**WHAT IS ASKED**
Quote exactly, and only, the lines from the one with "br = N(t, 'ShaderNodeTexBrick')" down to the one with "L(t, br.outputs[0], p.inputs['Base", both included.

-------- DATASET EXCERPTS --------

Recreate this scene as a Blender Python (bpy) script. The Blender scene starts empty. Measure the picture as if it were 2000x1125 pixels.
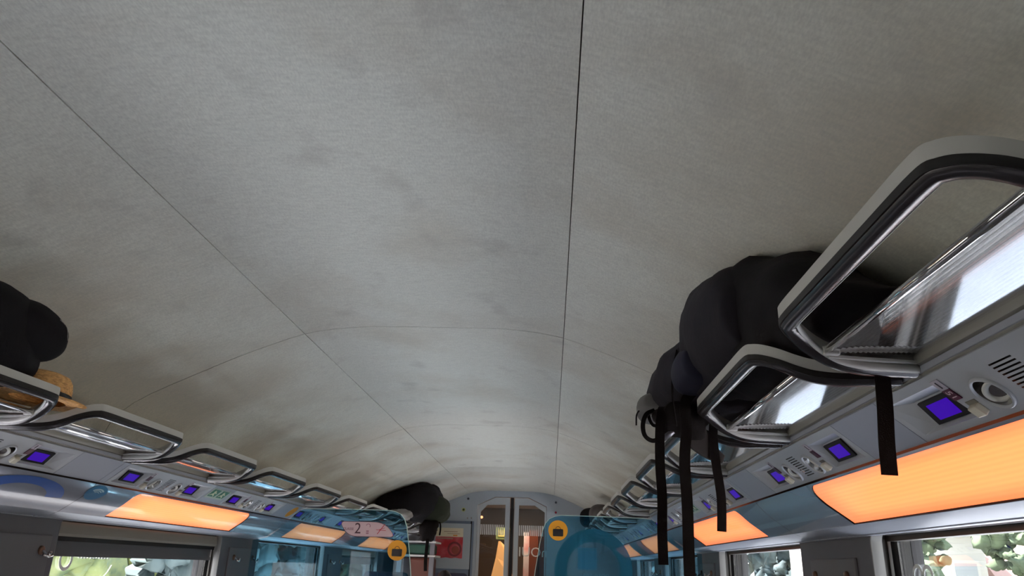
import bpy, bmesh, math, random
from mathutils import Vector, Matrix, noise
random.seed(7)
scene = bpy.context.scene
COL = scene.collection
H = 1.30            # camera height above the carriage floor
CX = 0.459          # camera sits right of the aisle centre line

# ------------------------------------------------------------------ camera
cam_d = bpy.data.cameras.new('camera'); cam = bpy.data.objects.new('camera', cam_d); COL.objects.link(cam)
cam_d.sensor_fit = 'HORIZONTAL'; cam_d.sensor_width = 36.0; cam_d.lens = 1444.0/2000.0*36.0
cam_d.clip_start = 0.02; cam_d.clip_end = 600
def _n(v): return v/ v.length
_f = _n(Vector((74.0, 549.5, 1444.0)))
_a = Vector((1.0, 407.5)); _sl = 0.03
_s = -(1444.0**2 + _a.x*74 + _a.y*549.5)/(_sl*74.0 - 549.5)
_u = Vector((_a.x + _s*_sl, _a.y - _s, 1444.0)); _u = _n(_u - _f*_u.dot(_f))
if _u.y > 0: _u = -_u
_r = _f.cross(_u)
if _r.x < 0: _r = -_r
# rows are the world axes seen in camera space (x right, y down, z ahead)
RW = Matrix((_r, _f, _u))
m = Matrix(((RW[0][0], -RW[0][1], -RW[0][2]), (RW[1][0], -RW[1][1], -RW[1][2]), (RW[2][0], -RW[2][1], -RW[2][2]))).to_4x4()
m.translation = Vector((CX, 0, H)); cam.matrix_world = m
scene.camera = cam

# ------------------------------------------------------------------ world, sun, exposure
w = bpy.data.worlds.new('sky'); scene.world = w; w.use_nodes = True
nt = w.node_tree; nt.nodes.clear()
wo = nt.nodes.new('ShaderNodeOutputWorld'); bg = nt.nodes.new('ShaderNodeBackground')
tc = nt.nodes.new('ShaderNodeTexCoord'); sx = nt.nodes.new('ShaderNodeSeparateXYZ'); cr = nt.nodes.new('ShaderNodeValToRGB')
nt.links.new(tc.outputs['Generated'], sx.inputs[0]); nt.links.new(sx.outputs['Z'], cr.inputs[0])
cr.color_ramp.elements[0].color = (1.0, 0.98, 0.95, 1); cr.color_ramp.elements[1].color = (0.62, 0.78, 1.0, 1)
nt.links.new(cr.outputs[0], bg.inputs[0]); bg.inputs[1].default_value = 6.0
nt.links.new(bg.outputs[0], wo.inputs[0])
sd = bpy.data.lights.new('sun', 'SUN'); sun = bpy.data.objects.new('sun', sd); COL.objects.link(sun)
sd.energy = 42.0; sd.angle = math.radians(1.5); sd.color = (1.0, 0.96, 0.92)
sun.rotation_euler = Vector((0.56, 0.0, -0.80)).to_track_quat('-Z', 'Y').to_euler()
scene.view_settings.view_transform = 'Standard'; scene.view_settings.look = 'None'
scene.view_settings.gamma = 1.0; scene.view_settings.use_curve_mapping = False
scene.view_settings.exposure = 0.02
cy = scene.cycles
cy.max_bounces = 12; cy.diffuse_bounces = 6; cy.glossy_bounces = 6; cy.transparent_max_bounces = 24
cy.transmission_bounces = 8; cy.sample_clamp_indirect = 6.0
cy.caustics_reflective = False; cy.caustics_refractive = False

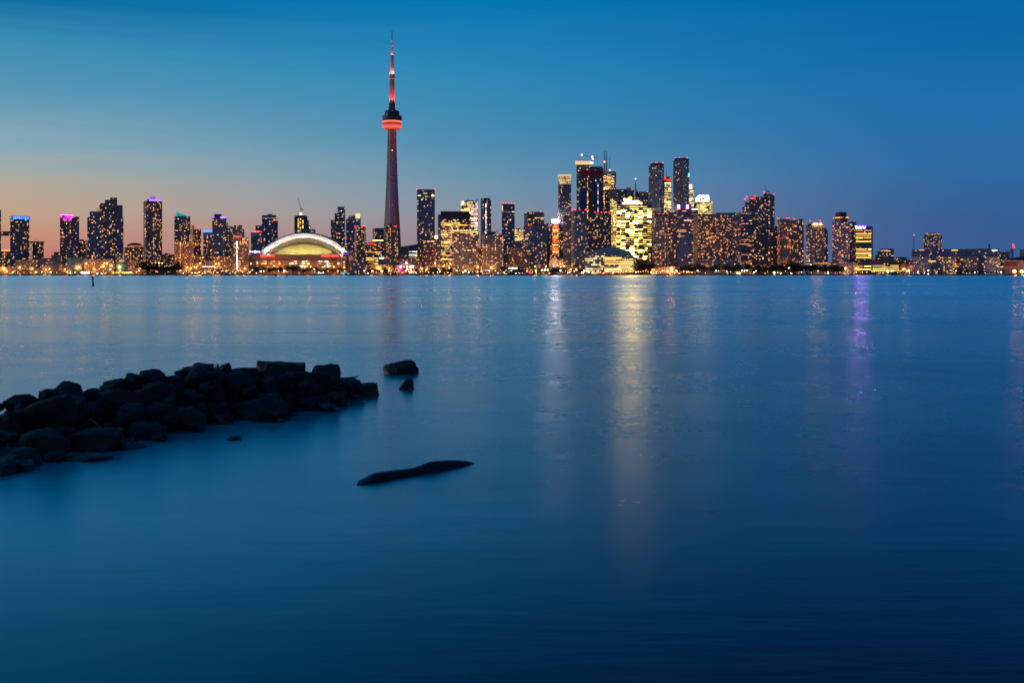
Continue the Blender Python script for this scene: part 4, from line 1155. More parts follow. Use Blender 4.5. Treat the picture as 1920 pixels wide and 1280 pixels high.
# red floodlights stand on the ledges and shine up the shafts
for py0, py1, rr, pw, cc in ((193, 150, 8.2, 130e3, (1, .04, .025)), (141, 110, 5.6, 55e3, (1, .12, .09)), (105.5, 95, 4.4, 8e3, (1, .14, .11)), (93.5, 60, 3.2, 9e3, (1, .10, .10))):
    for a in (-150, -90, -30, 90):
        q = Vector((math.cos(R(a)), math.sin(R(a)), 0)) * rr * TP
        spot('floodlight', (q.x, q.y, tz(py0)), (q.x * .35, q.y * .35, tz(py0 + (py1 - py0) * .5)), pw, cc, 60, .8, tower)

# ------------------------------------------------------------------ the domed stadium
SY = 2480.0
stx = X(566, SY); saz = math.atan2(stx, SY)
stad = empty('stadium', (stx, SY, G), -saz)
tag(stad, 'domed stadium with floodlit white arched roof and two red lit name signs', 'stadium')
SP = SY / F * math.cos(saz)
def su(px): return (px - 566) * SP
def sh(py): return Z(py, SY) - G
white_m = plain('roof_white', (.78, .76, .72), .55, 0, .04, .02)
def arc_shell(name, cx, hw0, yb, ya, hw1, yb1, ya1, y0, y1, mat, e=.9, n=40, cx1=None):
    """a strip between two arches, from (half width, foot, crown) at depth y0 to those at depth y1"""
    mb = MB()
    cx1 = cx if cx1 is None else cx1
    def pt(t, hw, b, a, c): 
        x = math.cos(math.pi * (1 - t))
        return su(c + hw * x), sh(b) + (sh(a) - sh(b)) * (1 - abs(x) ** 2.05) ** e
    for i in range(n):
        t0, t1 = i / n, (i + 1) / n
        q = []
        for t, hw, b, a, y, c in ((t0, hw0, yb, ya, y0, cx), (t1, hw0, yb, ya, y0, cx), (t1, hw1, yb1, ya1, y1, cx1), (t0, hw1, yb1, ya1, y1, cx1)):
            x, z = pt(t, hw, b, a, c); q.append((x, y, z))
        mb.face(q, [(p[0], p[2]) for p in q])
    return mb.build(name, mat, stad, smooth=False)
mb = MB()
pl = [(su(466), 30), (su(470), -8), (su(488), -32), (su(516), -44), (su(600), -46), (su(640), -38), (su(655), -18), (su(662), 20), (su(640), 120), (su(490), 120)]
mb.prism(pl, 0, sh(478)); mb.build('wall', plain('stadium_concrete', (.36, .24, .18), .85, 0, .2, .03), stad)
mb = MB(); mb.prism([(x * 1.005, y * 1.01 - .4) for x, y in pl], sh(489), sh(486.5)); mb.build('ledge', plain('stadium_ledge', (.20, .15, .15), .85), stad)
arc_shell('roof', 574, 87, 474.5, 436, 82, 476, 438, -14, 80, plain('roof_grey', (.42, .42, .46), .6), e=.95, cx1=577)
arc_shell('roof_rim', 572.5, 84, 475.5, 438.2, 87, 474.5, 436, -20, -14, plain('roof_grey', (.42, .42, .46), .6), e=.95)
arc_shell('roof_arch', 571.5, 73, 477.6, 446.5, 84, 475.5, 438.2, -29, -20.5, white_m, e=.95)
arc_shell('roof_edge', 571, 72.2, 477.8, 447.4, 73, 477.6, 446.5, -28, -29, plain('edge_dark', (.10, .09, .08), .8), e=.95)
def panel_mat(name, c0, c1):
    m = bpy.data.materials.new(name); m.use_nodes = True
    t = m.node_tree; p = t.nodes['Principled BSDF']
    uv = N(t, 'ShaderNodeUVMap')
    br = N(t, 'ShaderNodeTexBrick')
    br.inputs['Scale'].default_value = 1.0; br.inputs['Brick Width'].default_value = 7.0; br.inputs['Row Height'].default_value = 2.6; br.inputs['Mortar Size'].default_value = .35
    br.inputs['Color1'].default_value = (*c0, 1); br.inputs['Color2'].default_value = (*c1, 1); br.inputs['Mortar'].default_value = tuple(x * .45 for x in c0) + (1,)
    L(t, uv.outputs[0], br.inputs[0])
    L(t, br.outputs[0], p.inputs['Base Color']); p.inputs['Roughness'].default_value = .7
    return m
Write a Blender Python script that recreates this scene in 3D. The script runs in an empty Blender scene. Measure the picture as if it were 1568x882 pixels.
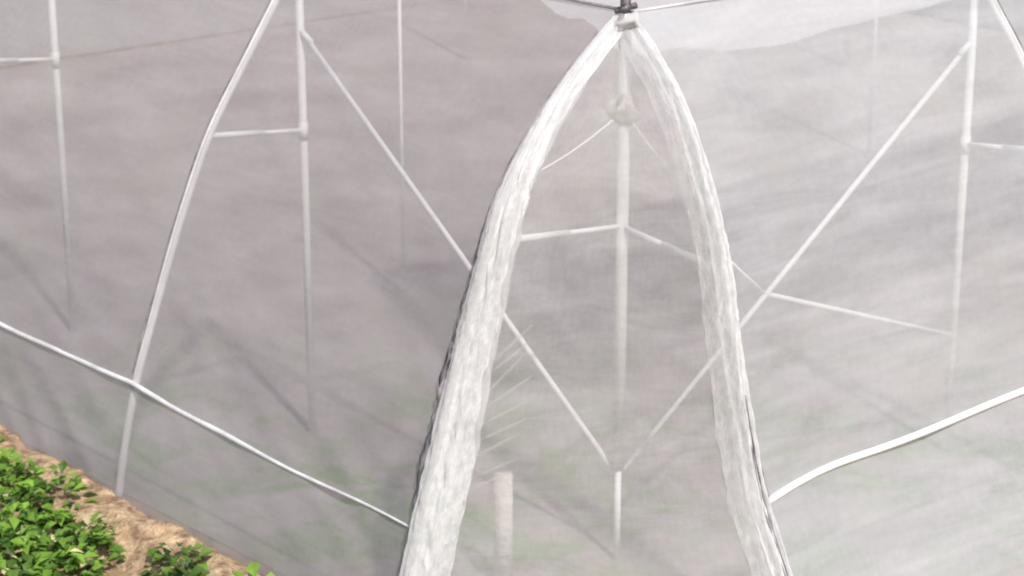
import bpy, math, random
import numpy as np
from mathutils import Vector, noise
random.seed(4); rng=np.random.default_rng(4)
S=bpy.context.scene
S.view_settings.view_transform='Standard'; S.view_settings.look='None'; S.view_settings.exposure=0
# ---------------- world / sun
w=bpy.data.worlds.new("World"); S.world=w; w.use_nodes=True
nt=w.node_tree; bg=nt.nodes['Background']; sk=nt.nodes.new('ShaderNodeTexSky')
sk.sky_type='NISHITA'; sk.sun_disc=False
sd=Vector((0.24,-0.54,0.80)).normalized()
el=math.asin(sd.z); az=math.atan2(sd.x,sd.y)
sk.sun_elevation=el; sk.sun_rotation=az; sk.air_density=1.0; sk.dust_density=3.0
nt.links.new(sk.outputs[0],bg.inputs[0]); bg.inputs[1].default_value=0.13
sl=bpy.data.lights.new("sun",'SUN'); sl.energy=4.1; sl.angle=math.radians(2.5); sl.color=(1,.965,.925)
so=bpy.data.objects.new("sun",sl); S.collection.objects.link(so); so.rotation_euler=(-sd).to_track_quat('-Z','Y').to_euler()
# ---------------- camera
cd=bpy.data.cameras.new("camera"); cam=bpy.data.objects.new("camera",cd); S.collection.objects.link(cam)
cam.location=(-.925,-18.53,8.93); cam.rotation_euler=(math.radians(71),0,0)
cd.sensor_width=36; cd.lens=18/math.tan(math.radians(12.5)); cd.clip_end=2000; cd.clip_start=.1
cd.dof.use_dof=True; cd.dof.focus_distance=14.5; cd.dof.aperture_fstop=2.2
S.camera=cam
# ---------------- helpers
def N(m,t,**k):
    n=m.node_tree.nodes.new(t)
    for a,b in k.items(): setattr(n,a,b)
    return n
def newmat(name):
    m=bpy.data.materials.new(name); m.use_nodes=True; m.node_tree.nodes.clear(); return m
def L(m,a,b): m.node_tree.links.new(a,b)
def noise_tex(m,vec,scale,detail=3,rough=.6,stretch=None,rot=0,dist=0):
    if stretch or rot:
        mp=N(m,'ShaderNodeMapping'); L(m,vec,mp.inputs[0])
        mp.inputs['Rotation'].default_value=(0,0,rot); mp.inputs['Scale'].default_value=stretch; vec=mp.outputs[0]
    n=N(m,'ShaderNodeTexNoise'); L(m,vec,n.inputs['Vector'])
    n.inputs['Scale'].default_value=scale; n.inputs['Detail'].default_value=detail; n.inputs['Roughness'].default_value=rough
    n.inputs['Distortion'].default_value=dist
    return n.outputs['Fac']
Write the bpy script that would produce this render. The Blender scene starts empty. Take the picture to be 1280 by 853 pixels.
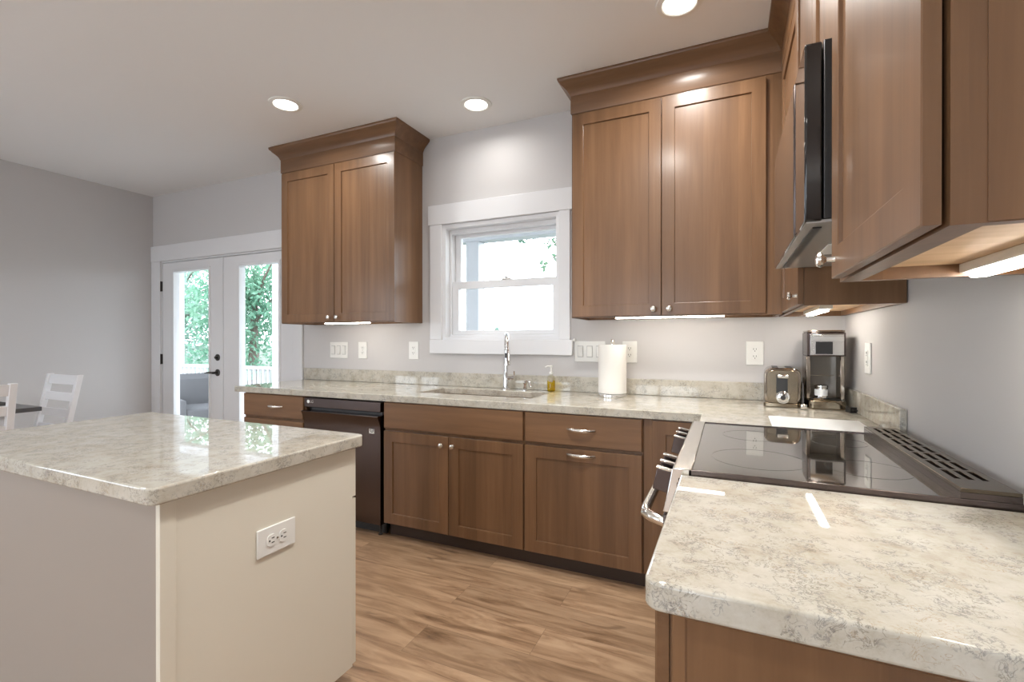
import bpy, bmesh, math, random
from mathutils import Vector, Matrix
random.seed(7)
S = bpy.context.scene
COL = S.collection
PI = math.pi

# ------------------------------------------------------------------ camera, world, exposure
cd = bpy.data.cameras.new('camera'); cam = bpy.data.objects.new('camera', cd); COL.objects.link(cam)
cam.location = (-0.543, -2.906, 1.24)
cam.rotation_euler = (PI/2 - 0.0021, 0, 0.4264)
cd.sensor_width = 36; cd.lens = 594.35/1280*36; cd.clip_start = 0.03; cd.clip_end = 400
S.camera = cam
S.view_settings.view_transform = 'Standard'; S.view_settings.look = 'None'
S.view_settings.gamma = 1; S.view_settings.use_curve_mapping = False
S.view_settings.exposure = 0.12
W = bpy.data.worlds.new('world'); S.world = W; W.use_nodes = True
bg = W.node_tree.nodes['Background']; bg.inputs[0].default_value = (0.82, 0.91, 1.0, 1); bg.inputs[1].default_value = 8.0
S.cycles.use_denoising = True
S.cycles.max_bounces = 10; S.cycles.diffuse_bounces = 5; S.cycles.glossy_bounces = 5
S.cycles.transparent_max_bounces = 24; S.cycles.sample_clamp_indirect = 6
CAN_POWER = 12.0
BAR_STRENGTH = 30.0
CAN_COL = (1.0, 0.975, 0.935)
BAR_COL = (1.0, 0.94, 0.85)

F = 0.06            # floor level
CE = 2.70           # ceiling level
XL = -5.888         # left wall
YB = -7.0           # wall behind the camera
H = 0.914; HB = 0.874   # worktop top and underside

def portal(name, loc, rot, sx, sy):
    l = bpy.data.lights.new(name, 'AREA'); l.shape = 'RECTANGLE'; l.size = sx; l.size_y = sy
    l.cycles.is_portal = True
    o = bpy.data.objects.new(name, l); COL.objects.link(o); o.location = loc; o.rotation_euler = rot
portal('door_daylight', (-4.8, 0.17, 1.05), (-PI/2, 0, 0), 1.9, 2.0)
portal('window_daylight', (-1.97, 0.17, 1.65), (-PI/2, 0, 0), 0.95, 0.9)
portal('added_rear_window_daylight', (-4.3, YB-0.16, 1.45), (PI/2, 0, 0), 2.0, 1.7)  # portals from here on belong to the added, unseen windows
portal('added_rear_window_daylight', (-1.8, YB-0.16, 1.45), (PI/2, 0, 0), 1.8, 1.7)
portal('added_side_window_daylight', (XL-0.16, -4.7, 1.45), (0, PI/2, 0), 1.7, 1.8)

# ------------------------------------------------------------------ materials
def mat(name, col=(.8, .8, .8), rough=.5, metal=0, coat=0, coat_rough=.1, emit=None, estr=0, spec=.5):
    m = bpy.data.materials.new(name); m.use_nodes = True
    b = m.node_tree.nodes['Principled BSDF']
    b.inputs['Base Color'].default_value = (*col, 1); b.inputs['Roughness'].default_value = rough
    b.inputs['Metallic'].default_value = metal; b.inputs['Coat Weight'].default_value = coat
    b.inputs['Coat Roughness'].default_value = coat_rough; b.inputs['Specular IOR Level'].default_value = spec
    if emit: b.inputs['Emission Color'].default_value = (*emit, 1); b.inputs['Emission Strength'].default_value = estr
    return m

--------

**COMPLETED EXERCISE**
    br = N(t, 'ShaderNodeTexBrick')
    br.inputs['Scale'].default_value = 1.0; br.inputs['Brick Width'].default_value = 7.0; br.inputs['Row Height'].default_value = 2.6; br.inputs['Mortar Size'].default_value = .35
    br.inputs['Color1'].default_value = (*c0, 1); br.inputs['Color2'].default_value = (*c1, 1); br.inputs['Mortar'].default_value = tuple(x * .45 for x in c0) + (1,)
    L(t, uv.outputs[0], br.inputs[0])
    L(t, br.outputs[0], p.inputs['Base Color']); p.inputs['Roughness'].default_value = .7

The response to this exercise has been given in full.